◆ **Short exercise**: State the number of lines below in which the word "picture" appears. Nothing else belongs in the answer.

◆ **Dataset rows**:
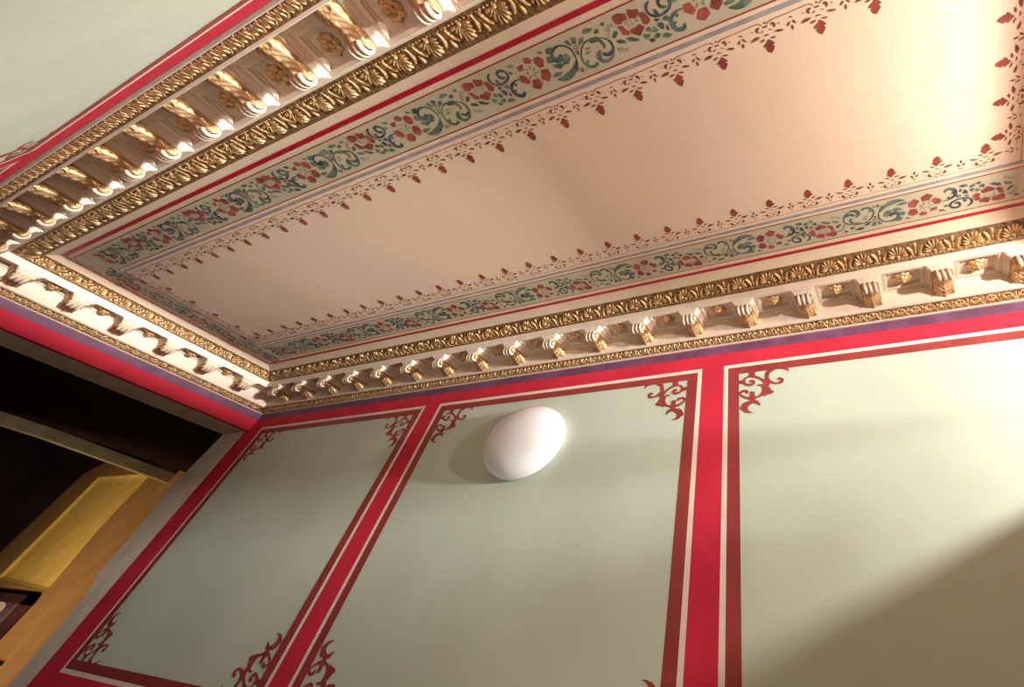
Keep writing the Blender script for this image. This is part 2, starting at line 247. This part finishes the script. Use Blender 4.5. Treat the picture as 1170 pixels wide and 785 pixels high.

==

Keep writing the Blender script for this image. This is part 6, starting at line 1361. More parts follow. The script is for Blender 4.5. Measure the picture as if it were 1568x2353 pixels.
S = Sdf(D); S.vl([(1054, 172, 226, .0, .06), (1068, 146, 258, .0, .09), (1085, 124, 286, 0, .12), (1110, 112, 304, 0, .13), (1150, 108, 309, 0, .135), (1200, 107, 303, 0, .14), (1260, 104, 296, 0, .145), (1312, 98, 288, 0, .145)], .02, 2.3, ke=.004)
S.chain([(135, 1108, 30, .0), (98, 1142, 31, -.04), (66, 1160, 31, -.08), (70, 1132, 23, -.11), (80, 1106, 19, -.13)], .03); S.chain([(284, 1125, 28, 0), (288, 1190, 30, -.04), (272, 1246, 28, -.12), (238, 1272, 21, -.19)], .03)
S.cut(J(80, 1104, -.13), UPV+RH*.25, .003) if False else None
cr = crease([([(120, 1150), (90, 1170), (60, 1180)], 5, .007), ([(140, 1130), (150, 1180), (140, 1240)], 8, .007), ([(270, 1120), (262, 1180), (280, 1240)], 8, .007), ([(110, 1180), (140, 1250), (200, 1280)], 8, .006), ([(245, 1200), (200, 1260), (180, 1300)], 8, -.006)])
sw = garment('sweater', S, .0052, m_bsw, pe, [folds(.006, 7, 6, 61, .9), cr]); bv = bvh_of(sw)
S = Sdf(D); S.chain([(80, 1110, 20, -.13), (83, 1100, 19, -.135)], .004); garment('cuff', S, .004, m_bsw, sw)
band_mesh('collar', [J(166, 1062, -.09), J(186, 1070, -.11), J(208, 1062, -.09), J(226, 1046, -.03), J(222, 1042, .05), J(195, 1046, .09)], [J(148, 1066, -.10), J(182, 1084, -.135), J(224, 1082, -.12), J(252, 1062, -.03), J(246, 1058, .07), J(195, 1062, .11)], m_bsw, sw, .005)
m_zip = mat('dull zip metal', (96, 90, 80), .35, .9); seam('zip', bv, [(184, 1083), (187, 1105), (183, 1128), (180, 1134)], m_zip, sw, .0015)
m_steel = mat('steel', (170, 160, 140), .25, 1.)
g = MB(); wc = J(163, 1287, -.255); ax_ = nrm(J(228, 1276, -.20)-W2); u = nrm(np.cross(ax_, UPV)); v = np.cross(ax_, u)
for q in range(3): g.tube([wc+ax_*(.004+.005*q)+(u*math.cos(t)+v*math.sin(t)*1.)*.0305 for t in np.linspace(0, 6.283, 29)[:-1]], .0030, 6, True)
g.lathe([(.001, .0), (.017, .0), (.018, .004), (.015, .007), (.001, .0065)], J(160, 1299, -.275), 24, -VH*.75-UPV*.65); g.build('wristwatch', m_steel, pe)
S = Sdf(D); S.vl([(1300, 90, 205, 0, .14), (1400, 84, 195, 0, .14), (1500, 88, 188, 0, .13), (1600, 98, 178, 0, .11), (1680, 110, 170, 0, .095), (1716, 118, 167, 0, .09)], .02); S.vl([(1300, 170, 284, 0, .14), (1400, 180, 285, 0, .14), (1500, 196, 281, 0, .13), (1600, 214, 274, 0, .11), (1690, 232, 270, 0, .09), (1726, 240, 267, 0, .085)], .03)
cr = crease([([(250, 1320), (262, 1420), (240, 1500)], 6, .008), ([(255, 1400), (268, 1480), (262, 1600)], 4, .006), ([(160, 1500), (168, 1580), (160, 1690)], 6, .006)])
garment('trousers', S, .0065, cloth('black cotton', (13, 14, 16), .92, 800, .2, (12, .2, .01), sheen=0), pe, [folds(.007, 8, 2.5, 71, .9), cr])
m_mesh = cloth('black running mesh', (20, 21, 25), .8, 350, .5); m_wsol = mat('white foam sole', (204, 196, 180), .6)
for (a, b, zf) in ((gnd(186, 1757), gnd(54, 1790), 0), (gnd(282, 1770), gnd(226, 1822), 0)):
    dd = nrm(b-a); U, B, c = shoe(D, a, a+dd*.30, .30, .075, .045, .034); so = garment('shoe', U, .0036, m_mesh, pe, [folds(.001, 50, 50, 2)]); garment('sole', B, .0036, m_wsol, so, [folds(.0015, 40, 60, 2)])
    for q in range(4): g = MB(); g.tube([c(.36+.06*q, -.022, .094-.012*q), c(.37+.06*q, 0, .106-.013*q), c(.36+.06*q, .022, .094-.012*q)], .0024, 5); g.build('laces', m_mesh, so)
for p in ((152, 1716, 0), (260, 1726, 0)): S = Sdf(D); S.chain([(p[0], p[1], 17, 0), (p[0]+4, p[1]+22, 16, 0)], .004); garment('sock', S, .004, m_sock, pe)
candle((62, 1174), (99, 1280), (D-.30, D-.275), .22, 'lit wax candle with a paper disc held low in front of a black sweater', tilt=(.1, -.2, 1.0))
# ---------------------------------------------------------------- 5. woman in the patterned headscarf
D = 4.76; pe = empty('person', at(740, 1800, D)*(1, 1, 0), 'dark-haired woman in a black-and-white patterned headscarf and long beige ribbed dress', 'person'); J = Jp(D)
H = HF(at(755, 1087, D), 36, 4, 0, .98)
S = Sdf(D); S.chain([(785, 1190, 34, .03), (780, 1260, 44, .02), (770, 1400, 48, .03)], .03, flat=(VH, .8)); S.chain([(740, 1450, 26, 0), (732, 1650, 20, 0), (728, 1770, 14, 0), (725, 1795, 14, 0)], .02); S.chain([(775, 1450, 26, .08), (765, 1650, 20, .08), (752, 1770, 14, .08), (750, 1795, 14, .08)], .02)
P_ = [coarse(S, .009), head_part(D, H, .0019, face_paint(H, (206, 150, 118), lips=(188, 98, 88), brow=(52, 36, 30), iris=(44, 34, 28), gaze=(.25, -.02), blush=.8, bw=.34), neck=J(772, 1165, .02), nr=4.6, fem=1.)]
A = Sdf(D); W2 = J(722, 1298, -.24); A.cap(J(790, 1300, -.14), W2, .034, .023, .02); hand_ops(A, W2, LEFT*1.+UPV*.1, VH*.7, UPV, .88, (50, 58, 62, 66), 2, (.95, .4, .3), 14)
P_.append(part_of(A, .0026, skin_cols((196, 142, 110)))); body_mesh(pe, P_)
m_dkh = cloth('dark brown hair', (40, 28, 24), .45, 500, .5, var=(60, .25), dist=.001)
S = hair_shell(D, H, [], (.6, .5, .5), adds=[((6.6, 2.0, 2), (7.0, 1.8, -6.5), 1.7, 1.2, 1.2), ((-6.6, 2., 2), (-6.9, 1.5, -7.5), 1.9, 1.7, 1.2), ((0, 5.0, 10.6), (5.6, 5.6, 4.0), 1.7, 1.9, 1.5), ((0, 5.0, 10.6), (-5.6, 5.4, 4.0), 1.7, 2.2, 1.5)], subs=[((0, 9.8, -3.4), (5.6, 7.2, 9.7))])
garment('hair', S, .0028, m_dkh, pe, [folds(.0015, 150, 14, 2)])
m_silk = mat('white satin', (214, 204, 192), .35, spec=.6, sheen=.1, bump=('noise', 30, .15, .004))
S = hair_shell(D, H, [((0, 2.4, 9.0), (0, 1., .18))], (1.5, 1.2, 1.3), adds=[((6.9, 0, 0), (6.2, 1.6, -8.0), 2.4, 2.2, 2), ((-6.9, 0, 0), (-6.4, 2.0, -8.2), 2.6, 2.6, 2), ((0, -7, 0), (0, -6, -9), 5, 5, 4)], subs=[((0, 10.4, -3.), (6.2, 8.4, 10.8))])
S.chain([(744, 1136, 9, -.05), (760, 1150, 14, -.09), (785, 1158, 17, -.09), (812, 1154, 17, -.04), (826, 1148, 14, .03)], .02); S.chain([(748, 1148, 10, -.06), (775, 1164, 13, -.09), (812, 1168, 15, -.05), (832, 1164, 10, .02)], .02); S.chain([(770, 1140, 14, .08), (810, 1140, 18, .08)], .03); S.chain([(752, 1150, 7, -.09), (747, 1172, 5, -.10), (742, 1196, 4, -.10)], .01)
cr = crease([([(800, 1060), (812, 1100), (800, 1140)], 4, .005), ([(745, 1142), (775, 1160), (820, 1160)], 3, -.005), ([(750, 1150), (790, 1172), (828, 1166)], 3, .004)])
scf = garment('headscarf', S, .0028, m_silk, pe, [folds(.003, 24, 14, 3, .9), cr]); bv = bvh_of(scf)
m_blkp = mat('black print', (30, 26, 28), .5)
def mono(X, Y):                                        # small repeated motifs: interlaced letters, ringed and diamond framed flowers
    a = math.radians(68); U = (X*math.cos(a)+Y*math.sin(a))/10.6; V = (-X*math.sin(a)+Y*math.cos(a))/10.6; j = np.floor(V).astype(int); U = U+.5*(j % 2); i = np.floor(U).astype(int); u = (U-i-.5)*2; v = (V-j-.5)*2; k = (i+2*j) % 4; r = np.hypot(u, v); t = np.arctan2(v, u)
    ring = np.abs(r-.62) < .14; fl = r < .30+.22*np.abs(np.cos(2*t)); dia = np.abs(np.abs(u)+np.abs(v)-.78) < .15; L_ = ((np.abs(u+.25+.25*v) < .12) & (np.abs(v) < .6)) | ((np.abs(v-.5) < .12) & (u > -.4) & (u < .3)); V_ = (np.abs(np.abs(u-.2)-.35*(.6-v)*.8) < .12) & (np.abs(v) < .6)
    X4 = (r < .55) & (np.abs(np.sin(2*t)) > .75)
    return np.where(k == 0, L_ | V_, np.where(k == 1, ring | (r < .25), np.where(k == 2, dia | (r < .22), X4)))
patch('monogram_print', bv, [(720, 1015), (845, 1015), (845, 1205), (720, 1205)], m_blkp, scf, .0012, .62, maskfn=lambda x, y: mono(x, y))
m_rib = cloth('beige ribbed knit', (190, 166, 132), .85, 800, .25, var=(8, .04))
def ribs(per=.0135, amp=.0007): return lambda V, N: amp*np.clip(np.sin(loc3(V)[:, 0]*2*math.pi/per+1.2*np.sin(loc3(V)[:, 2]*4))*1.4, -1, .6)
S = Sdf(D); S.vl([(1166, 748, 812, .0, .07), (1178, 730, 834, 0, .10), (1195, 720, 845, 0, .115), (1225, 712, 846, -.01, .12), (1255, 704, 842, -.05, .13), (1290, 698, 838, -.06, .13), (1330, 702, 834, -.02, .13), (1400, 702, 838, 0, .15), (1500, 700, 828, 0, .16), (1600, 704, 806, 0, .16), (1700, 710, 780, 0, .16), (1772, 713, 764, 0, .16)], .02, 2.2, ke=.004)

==

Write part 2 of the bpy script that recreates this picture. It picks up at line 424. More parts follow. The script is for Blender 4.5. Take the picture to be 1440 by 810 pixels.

◆ **Correct output**: 3